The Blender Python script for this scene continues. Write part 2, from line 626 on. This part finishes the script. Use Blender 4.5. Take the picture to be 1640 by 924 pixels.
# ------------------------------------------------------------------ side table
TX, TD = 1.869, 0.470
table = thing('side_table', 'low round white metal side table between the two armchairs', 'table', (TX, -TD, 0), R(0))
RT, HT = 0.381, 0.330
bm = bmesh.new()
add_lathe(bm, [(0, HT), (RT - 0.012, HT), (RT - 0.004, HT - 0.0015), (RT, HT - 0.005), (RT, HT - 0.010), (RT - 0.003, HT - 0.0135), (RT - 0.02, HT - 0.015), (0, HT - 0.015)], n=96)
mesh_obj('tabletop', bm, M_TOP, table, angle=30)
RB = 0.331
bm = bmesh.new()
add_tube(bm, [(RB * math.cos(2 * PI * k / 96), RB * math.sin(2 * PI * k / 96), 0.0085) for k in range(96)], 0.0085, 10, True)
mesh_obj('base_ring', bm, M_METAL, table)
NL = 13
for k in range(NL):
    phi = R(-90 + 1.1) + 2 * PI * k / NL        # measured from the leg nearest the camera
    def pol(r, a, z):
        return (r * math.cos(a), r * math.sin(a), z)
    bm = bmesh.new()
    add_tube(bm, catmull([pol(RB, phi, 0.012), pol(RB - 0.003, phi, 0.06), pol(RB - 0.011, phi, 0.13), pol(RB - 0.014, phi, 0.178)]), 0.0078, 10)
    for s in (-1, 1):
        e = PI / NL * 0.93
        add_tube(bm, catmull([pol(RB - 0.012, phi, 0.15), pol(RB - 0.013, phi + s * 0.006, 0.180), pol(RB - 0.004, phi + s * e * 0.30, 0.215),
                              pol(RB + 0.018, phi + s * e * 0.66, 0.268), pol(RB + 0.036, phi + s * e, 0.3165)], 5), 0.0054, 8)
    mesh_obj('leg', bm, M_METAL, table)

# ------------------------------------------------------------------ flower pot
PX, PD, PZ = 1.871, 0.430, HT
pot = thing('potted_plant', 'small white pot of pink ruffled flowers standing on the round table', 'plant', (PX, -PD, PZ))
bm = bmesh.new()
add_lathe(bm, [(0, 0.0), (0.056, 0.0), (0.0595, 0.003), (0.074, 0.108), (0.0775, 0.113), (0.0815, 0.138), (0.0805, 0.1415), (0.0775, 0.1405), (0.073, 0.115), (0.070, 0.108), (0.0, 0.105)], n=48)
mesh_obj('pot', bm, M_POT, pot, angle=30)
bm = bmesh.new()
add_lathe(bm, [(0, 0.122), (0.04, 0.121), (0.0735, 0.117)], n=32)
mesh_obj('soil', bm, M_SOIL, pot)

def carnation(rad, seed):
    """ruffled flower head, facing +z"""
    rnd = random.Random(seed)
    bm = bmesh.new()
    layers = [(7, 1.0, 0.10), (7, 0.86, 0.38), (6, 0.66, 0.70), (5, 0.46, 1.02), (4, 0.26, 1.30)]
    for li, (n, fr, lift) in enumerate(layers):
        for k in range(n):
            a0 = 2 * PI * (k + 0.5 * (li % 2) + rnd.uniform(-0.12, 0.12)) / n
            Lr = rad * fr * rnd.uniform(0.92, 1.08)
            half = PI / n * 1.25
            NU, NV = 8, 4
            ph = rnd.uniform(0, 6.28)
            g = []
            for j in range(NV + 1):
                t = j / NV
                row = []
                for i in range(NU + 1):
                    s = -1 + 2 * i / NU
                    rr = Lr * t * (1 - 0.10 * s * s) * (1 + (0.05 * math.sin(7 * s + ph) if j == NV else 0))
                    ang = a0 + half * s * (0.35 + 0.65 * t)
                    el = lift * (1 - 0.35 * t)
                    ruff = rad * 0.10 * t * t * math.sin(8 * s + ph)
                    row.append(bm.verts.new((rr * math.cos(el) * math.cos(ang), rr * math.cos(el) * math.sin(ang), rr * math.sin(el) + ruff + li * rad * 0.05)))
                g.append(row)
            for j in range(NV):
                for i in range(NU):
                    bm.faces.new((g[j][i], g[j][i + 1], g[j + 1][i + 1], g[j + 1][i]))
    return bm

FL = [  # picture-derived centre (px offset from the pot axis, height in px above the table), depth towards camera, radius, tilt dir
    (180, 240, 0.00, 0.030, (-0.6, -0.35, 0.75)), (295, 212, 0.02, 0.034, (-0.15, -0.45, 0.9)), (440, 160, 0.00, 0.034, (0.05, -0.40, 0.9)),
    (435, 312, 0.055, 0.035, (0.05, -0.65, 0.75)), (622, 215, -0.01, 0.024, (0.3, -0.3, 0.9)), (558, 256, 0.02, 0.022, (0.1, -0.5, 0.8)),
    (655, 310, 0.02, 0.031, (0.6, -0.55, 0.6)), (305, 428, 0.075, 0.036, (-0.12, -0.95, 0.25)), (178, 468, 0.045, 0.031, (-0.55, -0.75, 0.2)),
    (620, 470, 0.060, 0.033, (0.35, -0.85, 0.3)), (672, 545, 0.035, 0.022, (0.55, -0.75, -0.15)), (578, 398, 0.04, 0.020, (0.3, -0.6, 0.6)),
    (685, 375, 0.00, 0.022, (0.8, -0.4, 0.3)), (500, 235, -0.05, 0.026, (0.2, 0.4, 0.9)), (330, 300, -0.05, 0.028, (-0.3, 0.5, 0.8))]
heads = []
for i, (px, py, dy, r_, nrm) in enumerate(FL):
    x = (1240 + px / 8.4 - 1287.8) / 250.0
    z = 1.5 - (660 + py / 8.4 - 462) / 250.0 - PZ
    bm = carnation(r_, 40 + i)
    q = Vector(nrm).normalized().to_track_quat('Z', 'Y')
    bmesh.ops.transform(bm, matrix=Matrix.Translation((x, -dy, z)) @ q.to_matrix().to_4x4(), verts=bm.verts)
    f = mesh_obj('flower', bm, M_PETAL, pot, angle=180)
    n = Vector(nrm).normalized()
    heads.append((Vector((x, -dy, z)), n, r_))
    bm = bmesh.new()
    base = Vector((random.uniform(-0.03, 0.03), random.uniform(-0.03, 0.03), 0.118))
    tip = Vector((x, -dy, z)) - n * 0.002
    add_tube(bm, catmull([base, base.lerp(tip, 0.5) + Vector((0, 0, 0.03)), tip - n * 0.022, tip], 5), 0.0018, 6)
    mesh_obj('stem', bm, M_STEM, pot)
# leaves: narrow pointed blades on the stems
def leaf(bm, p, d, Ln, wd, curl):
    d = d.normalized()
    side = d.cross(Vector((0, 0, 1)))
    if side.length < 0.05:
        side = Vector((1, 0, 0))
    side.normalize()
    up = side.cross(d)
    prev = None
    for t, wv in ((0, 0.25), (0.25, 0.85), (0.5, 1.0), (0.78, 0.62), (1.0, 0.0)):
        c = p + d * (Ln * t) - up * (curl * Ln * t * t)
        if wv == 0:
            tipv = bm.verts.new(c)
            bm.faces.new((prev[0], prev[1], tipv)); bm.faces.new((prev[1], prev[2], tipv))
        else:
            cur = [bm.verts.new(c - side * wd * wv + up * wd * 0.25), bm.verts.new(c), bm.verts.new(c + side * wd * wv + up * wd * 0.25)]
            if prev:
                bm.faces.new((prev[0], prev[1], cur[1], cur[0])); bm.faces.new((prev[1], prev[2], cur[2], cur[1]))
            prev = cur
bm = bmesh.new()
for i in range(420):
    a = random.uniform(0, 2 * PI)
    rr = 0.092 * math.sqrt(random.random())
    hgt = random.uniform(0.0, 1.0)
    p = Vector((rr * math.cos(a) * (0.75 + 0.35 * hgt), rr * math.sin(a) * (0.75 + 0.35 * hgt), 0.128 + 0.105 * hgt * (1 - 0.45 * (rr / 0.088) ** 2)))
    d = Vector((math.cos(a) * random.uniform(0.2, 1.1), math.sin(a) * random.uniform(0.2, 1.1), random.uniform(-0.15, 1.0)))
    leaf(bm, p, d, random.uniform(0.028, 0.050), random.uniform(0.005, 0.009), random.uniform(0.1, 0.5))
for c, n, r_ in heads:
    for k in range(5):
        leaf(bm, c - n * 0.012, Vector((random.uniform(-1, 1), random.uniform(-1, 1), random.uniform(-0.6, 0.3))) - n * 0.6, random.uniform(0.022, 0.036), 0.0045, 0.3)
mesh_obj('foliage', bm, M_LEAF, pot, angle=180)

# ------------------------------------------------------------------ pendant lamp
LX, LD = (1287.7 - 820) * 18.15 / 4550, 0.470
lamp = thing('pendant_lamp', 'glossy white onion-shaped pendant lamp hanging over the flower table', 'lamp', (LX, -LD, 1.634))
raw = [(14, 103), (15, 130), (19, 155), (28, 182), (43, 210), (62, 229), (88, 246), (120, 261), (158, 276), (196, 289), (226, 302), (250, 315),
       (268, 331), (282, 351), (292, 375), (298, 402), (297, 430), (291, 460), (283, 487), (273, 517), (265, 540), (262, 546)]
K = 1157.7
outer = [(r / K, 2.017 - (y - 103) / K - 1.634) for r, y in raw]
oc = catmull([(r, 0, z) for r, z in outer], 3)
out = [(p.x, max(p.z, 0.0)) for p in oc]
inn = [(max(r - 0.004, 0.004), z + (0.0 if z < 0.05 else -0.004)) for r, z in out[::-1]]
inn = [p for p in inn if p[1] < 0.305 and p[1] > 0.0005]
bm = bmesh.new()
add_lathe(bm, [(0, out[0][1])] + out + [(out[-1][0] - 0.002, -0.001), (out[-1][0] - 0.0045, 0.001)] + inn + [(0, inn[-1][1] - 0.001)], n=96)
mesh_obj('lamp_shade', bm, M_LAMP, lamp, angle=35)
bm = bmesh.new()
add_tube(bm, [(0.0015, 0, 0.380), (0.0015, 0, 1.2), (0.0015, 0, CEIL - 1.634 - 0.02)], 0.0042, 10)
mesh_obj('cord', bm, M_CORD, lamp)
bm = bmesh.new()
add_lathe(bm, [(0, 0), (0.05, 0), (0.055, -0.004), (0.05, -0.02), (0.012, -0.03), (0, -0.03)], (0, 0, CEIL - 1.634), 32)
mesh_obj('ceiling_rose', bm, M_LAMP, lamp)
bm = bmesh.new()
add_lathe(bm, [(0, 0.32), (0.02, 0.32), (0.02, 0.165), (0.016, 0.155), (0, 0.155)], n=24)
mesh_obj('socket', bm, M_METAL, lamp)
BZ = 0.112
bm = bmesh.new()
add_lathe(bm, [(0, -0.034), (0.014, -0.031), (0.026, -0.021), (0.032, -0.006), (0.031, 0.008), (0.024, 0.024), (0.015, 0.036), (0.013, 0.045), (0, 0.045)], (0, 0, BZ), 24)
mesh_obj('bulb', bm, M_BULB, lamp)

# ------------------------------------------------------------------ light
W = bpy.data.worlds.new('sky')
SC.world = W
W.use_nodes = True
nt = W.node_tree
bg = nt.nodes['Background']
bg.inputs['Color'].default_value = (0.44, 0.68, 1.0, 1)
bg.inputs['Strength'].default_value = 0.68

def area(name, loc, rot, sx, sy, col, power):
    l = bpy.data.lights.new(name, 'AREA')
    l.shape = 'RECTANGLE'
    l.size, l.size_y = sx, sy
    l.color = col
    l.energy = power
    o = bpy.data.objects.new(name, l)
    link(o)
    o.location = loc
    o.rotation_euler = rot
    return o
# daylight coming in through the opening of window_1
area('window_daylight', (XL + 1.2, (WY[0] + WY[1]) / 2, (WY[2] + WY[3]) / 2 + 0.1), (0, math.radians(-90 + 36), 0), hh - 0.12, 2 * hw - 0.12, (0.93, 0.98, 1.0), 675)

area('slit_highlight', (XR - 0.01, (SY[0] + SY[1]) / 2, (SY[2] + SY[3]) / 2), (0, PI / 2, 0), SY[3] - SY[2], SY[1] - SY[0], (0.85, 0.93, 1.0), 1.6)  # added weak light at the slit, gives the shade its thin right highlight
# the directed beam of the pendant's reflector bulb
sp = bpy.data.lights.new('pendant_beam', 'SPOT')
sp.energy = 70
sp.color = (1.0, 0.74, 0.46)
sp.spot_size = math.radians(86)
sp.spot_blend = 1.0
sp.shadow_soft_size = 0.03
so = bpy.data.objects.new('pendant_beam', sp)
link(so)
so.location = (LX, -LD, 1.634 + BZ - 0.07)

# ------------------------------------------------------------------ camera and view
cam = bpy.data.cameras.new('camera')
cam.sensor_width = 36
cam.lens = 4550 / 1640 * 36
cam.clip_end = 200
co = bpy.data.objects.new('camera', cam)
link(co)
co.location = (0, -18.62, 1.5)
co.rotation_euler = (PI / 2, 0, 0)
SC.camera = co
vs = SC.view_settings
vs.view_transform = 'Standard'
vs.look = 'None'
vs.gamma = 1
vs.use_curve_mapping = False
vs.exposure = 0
______
Requirements: Return, please, the lines of the data from the first through the line containing "mesh_obj('leg', bm, M_METAL, table)", both kept, exactly as they stand and nothing more.

Output:
The Blender Python script for this scene continues. Write part 2, from line 626 on. This part finishes the script. Use Blender 4.5. Take the picture to be 1640 by 924 pixels.
# ------------------------------------------------------------------ side table
TX, TD = 1.869, 0.470
table = thing('side_table', 'low round white metal side table between the two armchairs', 'table', (TX, -TD, 0), R(0))
RT, HT = 0.381, 0.330
bm = bmesh.new()
add_lathe(bm, [(0, HT), (RT - 0.012, HT), (RT - 0.004, HT - 0.0015), (RT, HT - 0.005), (RT, HT - 0.010), (RT - 0.003, HT - 0.0135), (RT - 0.02, HT - 0.015), (0, HT - 0.015)], n=96)
mesh_obj('tabletop', bm, M_TOP, table, angle=30)
RB = 0.331
bm = bmesh.new()
add_tube(bm, [(RB * math.cos(2 * PI * k / 96), RB * math.sin(2 * PI * k / 96), 0.0085) for k in range(96)], 0.0085, 10, True)
mesh_obj('base_ring', bm, M_METAL, table)
NL = 13
for k in range(NL):
    phi = R(-90 + 1.1) + 2 * PI * k / NL        # measured from the leg nearest the camera
    def pol(r, a, z):
        return (r * math.cos(a), r * math.sin(a), z)
    bm = bmesh.new()
    add_tube(bm, catmull([pol(RB, phi, 0.012), pol(RB - 0.003, phi, 0.06), pol(RB - 0.011, phi, 0.13), pol(RB - 0.014, phi, 0.178)]), 0.0078, 10)
    for s in (-1, 1):
        e = PI / NL * 0.93
        add_tube(bm, catmull([pol(RB - 0.012, phi, 0.15), pol(RB - 0.013, phi + s * 0.006, 0.180), pol(RB - 0.004, phi + s * e * 0.30, 0.215),
                              pol(RB + 0.018, phi + s * e * 0.66, 0.268), pol(RB + 0.036, phi + s * e, 0.3165)], 5), 0.0054, 8)
    mesh_obj('leg', bm, M_METAL, table)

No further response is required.